INSTRUCTIONS FOR THE TASK: State how many lines include "that", giving the number by itself.

INPUT:
^^^^

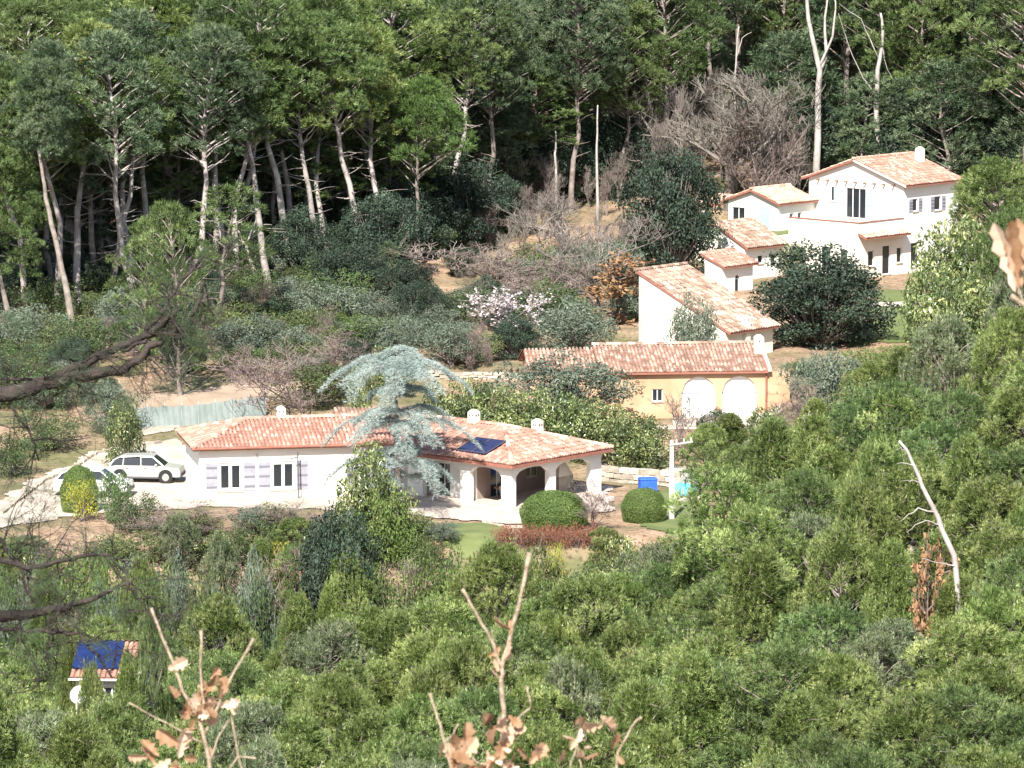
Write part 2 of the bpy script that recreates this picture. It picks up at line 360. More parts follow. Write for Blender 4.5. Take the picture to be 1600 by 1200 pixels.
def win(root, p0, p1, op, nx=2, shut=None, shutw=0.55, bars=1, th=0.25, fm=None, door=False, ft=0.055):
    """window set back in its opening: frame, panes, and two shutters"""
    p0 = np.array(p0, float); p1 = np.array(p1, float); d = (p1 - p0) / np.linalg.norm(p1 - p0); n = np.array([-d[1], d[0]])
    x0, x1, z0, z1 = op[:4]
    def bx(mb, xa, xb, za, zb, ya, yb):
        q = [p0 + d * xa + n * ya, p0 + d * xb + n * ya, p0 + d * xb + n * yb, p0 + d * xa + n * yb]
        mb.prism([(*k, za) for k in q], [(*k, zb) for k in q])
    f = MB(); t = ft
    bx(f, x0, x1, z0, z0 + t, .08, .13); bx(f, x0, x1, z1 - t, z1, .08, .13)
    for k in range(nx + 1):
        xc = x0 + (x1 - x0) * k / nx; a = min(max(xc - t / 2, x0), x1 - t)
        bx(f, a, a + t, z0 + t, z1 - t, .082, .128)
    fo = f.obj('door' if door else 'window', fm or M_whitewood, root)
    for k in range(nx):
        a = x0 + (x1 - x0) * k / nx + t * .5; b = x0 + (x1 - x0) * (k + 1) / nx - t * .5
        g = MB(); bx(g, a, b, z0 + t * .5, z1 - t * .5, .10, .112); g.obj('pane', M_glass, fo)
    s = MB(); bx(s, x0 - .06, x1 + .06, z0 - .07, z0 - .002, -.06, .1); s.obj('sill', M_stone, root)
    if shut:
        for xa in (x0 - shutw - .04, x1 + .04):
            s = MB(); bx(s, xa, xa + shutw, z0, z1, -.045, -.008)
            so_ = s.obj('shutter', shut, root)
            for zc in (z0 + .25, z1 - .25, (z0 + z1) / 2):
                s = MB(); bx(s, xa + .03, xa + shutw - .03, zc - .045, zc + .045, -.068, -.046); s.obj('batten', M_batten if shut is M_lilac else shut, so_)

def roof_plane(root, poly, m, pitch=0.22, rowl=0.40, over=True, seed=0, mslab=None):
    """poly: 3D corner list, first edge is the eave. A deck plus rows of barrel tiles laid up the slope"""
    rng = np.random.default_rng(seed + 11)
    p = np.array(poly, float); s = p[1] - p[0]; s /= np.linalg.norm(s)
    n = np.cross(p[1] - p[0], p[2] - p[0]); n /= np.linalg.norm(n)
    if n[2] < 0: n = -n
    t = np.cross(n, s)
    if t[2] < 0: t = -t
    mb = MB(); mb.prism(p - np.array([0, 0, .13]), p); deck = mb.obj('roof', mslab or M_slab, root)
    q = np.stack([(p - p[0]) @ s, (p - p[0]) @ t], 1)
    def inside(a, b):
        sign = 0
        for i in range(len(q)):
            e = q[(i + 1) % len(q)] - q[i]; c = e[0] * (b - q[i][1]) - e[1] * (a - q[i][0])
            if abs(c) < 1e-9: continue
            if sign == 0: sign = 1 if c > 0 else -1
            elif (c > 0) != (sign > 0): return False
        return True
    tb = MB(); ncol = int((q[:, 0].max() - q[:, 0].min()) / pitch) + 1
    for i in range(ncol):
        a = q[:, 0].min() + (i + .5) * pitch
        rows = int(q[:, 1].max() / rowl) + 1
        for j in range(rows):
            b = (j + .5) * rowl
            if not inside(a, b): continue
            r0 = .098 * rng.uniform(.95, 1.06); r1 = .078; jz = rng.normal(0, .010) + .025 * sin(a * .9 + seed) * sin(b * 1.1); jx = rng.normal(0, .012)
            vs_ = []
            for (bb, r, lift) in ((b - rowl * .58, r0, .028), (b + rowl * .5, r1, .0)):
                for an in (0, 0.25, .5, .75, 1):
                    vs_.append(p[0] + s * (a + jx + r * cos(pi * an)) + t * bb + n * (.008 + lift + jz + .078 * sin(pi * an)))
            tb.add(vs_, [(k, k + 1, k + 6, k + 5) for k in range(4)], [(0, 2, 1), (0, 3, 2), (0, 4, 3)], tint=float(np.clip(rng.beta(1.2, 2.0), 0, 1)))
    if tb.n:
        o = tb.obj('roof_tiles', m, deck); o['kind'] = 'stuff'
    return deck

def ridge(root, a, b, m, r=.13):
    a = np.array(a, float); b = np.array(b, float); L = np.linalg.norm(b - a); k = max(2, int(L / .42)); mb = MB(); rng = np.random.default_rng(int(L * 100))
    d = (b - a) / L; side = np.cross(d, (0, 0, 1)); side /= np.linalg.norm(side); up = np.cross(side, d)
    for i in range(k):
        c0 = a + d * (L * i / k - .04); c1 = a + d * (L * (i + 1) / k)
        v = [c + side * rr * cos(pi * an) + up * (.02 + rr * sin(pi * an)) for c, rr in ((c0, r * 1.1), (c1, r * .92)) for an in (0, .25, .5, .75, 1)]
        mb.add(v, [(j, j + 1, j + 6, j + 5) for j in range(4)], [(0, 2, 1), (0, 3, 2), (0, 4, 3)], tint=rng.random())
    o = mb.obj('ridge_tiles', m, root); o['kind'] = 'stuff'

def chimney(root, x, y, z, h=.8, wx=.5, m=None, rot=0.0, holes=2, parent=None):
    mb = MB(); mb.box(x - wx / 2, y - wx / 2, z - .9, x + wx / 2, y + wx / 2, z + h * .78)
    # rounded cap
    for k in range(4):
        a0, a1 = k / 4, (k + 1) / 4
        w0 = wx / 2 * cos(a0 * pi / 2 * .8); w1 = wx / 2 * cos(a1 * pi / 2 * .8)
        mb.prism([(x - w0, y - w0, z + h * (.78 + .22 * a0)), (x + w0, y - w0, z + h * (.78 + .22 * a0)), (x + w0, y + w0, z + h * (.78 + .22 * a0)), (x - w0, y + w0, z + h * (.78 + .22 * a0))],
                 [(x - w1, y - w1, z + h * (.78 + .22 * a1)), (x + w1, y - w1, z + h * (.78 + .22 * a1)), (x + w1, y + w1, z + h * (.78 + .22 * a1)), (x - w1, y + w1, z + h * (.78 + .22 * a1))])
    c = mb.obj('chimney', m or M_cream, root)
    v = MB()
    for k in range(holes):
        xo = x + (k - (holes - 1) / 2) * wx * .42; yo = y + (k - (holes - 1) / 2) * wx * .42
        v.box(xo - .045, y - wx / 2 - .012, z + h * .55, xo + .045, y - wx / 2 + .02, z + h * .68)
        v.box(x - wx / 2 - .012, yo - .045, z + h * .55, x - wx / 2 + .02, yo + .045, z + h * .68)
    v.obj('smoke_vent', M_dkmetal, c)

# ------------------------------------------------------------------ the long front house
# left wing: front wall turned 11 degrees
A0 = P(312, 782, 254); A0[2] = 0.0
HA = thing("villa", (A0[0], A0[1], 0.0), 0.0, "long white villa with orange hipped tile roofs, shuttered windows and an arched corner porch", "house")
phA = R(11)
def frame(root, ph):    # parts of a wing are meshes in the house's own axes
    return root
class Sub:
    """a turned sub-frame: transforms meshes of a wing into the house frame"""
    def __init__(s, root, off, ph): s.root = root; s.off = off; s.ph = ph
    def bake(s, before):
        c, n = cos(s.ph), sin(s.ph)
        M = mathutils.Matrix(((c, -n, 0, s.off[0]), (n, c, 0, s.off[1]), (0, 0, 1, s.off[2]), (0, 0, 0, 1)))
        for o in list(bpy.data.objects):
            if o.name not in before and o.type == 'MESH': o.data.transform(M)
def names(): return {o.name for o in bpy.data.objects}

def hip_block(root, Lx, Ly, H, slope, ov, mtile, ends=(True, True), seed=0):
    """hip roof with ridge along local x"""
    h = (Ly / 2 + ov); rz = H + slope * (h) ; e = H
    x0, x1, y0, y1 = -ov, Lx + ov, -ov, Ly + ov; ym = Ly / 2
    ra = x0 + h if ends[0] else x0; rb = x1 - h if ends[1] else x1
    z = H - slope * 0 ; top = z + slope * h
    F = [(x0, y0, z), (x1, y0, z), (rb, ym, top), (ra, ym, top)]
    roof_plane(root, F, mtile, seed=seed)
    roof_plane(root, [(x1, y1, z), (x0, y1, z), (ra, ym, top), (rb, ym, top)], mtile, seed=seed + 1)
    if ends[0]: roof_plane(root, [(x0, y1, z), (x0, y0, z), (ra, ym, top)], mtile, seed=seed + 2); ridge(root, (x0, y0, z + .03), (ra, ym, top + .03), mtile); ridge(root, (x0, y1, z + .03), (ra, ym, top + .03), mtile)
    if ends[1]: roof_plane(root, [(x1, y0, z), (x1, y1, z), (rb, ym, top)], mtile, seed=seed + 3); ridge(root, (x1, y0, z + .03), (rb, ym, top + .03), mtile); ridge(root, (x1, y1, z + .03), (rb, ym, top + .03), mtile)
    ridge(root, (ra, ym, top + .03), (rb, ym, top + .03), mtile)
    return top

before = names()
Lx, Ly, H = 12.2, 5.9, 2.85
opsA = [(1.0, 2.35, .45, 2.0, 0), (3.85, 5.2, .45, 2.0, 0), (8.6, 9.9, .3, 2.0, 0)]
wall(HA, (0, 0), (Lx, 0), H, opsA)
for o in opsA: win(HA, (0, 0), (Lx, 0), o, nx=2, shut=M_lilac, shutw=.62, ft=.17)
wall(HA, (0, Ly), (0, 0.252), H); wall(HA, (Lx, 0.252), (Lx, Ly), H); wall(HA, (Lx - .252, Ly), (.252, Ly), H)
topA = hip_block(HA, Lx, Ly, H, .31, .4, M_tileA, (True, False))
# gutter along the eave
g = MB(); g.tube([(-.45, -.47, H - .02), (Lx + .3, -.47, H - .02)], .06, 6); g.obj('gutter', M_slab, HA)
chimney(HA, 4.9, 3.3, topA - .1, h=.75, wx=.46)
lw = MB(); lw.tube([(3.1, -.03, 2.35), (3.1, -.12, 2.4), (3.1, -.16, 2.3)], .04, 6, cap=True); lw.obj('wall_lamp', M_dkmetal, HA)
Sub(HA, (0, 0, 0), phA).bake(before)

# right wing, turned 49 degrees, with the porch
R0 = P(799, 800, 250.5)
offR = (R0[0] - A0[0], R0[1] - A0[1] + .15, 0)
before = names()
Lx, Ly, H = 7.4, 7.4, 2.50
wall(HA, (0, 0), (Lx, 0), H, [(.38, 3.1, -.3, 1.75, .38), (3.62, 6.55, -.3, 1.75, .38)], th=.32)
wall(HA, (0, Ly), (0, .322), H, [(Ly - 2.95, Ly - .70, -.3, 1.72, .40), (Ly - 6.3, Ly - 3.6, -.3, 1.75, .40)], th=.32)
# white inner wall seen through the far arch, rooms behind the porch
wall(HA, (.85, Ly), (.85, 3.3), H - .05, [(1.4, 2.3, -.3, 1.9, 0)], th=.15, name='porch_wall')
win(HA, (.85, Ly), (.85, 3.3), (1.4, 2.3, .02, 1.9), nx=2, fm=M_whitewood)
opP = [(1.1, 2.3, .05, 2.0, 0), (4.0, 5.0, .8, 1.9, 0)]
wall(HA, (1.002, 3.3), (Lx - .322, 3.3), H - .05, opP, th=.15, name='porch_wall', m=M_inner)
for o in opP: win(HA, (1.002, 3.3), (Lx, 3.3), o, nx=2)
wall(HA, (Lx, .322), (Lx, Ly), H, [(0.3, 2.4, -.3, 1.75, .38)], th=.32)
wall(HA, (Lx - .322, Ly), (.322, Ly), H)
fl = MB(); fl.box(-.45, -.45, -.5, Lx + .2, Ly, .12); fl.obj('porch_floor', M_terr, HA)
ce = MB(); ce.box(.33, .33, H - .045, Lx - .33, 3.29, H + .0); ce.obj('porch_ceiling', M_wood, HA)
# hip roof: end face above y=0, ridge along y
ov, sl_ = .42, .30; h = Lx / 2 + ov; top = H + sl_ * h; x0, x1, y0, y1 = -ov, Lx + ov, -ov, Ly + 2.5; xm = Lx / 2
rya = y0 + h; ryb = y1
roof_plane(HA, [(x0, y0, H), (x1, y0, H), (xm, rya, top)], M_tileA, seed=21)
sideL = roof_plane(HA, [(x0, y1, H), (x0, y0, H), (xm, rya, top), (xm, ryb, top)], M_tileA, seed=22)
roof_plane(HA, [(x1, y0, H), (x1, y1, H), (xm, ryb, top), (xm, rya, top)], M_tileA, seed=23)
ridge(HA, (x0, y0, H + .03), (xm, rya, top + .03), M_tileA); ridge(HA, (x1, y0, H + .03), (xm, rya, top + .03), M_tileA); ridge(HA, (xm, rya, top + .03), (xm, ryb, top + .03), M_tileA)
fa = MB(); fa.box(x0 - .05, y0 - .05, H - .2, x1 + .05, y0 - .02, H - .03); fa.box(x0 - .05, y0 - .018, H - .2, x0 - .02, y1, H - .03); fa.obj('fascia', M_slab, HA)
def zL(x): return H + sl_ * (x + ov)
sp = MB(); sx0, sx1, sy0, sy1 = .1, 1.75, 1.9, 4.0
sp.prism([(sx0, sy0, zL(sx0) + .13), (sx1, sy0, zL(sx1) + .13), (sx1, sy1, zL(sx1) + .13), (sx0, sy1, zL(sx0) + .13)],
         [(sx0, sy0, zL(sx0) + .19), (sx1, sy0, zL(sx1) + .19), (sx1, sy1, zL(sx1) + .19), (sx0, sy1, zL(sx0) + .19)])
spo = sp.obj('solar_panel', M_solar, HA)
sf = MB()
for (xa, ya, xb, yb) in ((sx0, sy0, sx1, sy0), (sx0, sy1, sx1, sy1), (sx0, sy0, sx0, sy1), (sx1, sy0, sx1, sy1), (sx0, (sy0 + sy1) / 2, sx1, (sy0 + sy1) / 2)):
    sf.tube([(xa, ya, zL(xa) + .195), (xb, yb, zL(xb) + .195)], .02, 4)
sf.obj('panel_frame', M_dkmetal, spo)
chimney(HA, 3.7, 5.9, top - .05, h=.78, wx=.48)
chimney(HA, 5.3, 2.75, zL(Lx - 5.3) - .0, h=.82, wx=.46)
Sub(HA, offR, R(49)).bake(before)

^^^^

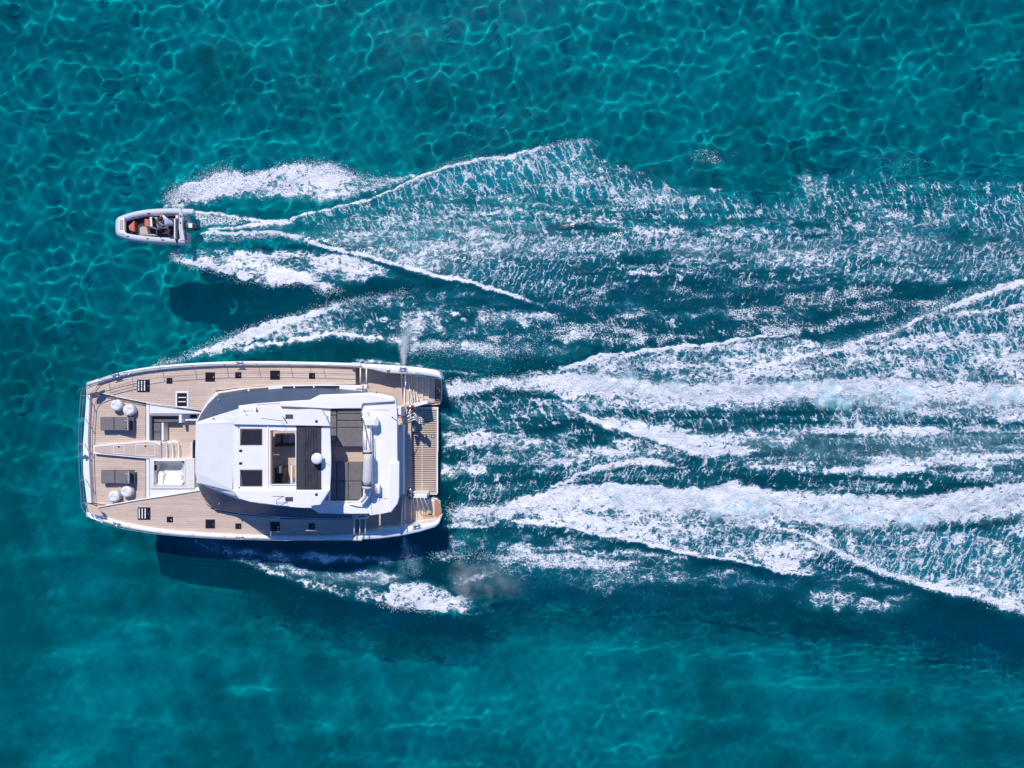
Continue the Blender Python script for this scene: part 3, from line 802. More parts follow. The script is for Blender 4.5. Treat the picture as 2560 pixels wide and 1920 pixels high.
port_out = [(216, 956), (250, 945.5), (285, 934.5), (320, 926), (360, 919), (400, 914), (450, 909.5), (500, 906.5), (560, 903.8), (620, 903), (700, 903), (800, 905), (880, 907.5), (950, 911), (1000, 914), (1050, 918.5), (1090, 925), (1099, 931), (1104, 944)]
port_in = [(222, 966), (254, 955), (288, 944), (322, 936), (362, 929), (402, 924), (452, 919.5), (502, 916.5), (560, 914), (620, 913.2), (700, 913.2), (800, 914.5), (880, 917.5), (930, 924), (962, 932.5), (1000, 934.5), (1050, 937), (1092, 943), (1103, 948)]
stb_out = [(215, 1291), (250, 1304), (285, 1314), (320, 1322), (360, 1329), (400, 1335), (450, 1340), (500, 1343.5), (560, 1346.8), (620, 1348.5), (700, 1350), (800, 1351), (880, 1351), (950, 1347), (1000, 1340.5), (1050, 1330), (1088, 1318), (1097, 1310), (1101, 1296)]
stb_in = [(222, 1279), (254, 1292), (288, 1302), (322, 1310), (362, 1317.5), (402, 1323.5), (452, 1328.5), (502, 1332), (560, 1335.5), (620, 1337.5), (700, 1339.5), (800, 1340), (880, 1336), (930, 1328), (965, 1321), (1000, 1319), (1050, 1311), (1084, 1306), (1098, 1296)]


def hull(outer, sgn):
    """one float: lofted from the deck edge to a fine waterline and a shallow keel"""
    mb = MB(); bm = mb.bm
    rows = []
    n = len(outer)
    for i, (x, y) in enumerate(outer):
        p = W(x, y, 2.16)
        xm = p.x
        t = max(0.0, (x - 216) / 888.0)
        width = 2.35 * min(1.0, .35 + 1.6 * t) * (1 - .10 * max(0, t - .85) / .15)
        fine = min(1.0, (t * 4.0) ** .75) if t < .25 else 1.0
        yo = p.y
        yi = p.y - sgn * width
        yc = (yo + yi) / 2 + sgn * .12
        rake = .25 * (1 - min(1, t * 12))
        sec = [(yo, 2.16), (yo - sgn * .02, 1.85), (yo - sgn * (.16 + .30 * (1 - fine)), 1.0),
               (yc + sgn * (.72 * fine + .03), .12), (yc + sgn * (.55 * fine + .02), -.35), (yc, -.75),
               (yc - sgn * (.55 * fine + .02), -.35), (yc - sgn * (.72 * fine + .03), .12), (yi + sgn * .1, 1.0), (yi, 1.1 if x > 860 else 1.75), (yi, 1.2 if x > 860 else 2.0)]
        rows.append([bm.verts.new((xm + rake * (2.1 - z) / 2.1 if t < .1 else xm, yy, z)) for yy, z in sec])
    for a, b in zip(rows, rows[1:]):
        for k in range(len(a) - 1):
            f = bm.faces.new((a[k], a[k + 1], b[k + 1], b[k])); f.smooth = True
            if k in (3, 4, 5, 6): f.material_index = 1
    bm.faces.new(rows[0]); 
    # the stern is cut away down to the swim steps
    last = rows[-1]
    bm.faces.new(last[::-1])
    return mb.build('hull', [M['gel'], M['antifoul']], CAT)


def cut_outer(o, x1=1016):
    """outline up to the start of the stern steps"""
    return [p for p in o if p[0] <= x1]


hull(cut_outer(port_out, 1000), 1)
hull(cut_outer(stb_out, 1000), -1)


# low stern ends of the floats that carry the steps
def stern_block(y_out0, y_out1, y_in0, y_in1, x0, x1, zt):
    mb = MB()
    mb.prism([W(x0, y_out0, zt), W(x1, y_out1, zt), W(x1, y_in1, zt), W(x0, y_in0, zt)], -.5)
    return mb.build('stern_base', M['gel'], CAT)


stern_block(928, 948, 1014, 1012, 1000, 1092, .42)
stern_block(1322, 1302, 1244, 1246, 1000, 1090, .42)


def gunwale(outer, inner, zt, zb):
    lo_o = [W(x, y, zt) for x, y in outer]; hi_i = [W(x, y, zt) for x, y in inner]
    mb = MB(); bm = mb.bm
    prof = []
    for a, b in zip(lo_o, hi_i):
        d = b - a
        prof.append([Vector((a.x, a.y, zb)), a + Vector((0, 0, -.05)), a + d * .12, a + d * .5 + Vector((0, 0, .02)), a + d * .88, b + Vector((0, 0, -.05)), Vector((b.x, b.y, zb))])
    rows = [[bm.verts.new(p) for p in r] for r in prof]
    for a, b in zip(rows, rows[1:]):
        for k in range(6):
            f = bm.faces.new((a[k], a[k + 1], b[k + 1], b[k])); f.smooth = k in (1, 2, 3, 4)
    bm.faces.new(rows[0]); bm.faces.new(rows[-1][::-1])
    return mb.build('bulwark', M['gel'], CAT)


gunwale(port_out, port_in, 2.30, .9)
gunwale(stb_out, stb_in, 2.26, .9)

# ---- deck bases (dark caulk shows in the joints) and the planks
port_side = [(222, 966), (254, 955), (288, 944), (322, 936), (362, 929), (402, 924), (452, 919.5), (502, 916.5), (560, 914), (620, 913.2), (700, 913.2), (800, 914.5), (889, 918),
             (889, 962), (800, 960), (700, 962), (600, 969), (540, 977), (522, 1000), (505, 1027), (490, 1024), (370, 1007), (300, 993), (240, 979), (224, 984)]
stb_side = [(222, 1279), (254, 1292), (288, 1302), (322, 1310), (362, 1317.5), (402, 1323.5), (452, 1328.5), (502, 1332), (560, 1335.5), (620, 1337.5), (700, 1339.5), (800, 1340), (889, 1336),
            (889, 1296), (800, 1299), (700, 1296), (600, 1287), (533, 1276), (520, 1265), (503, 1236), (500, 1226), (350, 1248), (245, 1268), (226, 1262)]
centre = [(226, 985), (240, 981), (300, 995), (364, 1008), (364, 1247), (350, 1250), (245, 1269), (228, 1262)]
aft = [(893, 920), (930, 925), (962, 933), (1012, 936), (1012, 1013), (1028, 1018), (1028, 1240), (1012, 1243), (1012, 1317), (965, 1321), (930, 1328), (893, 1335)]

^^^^

EXERCISE SOLUTION: 2